How's that calculated? I've heard others argue the opposite - what's being included in the costs?
The big costs for underground train lines are Underground stations, remove the stations (by having them on the surface or fitting then within the diameter of the tunnel) and the cost is significantly cheaper.
It's why Musk building big spaces for Tesla's to load/unload when saying that he can create a "metro" solution for less than normal rail options is going about it the wrong way.
I have wondered if we would have been better off building high-speed rail earlier. I suppose the best time would have been after the failure of the APT project in the 80s. Leaving the WCML to solder on in the state it was for another 20 years is rather astonishing looking back. I suppose a London-Birmingham-Manchester high speed line, designed in the 80s and opened by the year 2000 would have been great, but then you'd run into the current problems. Namely; approaches to city centres getting filled up with suburban trains and these TGV type trains. So you'd either have to extend, what would inevitably have been nothing more than an LGV into and through city centres or live with the congestion.
I expect this is what an earlier British high-speed rail network would have looked like if it was planned any time between the 80s to the early 2000s. So perhaps there is no time like the present to build high-speed rail
Even if there was a need to pay a lot to upgrade city centre stations now, there would have been 20 years of higher rail growth to justify the expense (which would be lower than a mega project like HS2 as well as being much lower risk).
By far the best idea - would also knock some of the cost off building the stations and would only require very short extensions of existing platforms as an 11 car Pendolino is 275m and smaller stations can use SDO.
Capacity to Birmingham and Manchester can be exactly the same as planned by having 4tph to each instead of the planned 3tph, and everywhere else would have a lot more capacity than is planned on HS2 as their trains would be 1.5x the length.

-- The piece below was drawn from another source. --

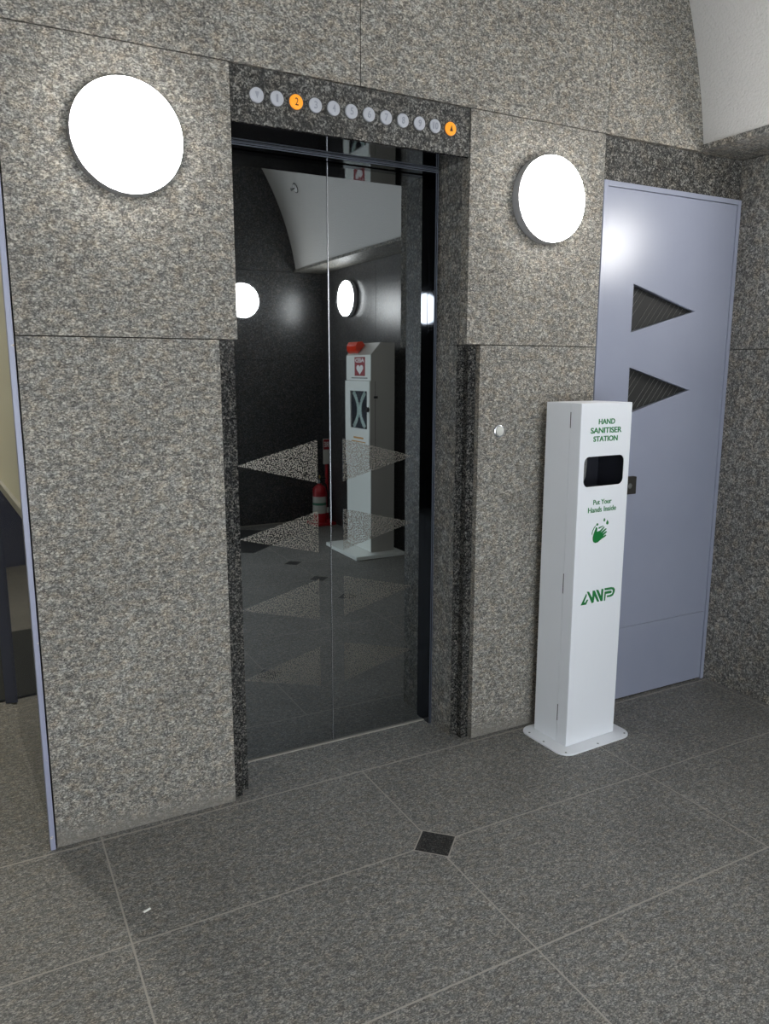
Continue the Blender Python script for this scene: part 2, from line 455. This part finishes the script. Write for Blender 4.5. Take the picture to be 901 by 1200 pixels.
t = MB(); t.box(-2.0, 1.30, 0, -.56, 2.3, .012, .003)
tag(t.build('floor_mat', 'carpet'), 'dark carpet mat on the corridor floor at the far left', 'mat')

# ------------------------------------------------------------------ lift doors and frame
def flat_front(y): return dict(O=(0, y, 0), ex=(1, 0, 0), ey=(0, 0, 1))
fr = MB()
fr.box(1.0255, .203, .0, 1.0395, .268, ZL-.013); fr.box(.1725, .203, 0, .187, .268, ZL-.013)
fr.box(.1725, .203, ZL-.012, 1.0395, .268, ZL-.0005)
f = fr.build('trim_5', 'black_gloss'); struct(f, 'black glossy metal frame around the lift doors', 'lift frame')
ed = MB()
for x0, x1 in ((1.0275, 1.0305), (1.0345, 1.038), (.1740, .177), (.181, .185)): ed.box(x0, .2012, .0, x1, .2035, ZL-.004)
for z0, z1 in ((ZL-.0115, ZL-.0080), (ZL-.005, ZL-.002)): ed.box(.174, .2012, z0, 1.038, .2035, z1)
ed.build('metal_edge', 'steel_blue', f)
sf = MB(); sf.box(XA+.001, .012, ZL-.0012, XB-.001, .204, ZL+.012); sf.build('soffit_panel', 'soffit', f)
st_ = MB(); st_.box(.172, .2405, .0, 1.04, .2515, .003); st_.build('threshold_strip', 'grout', f)

def tri(P, name, parent):
    curve_mesh([P], .0004, (0, YD-.0001, 0), (1, 0, 0), (0, 0, 1), name, 'etched', parent)
def leaf(name, x0, x1, label, tris, tilt, pivot):
    m = MB(); m.box(x0, YD, .004, x1, YD+.03, ZL-.014, .0012)
    o = m.build(name, 'mirror'); struct(o, label, 'lift door')
    for P in tris: tri(P, 'etched_triangle', o)
    o.matrix_world = Matrix.Translation((pivot, YD, 0)) @ Matrix.Rotation(tilt, 4, 'Z') @ Matrix.Translation((-pivot, -YD, 0))
    return o
ZC = (1.157, .883, .611, .333)
HT = .083
left_tris = [[(.226, z), (.545, z-HT), (.545, z+HT)] for z in ZC]
right_tris = [[(.651, z-HT), (.968, z), (.651, z+HT)] for z in ZC]
d1 = leaf('door_1', .187, .5955, 'left black mirror lift door leaf with frosted triangles pointing left', left_tris, math.radians(-.12), .597)
d2 = leaf('door_2', .5985, 1.0255, 'right black mirror lift door leaf with frosted triangles pointing right', right_tris, 0, .597)
e = MB(); e.box(.5958, YD-.0025, .004, .5982, YD+.02, ZL-.014); e.build('meeting_edge', 'chrome', d2)

# ------------------------------------------------------------------ floor indicator lights over the lift
bx = [.252, .3175, .382, .4475, .511, .575, .639, .703, .768, .833, .896, .960]
marks = ['D', '1', '2', '3', '4', '5', '6', '7', '8', '9', '10', 'U']
words_ = {'D': 'a down arrow', 'U': 'an up arrow'}
ZB = 2.331
for x, k in zip(bx, marks):
    lit = k in ('2', 'U')
    if k == 'D': lab = 'unlit grey round lift indicator with a faint down arrow, first of the row'
    elif k == 'U': lab = 'orange glowing round lift indicator with an up arrow, last of the row'
    elif k == '2': lab = 'orange glowing round lift indicator showing the number 2'
    else: lab = 'unlit grey round lift indicator with a faint number %s above the lift' % k
    t = thing('indicator_light', lab, 'indicator light', (x, .004, ZB), 'floor indicator lights above the lift')
    m = MB(); m.lathe([(.0225, -.0005), (.0255, -.0005), (.0255, -.0018), (.0225, -.0018), (.0225, -.0005)], (x, .004, ZB), 'Y', 40)
    m.build('socket_ring', 'socket', t)
    m = MB(); m.lathe([(0, .002), (.0222, .002), (.0222, -.0045), (.0205, -.0062), (.0, -.0085)], (x, .004, ZB), 'Y', 40)
    m.build('lens', 'button_lit' if lit else 'button', t)
    mk = 'mark_lit' if lit else 'button_mark'
    P = dict(O=(x, -.0038, ZB), ex=(1, 0, 0), ey=(0, 0, 1))
    if k == 'U': curve_mesh([[(-.006, -.009), (.0065, -.009), (.001, .011)]], .0012, name='arrow', mat=mk, parent=t, **P)
    elif k == 'D': curve_mesh([[(-.007, .009), (.0065, .009), (0, -.011)]], .0012, name='arrow', mat=mk, parent=t, **P)
    else:
        w = .0055 if k != '10' else .010
        if k == '1': w = .003
        text_mesh(k, (-w, -.011, w, .011), .0012, name='numeral', mat=mk, parent=t, bold=0.0 if lit else .01, **P)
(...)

I get it as 265m for the 11 coach 390's.
However I refer you to my last post in this thread:
Existing 9+11+11 coach trains taking 5 hours would require 155 coaches
"Javelin+" with 12 coach trains taking 4 hours would require 144 coaches
"80x+" with 16 coach trains taking 4 hours would require 192 coaches
HS2 services with 16 coach trains taking 3 hours would require 144 coaches
Whilst that's the same as the "javelin+" trains they would have 480 seats compared with 1,100 for the HS2 services.
Even if we matched the speeds, so you needed less rolling stock, if you tried to add the Eastern Leg there's a good chance that Euston couldn't cope with a 33% uplift in service provision for the shorter trains to provide the same capacity.
That either means another rebuild to fit in more platforms or turning some services back at OOC or finding another location to serve (Heathrow maybe) but with the cost of that (and the inconvenience to those wanting to go to central London) or building HS East sooner.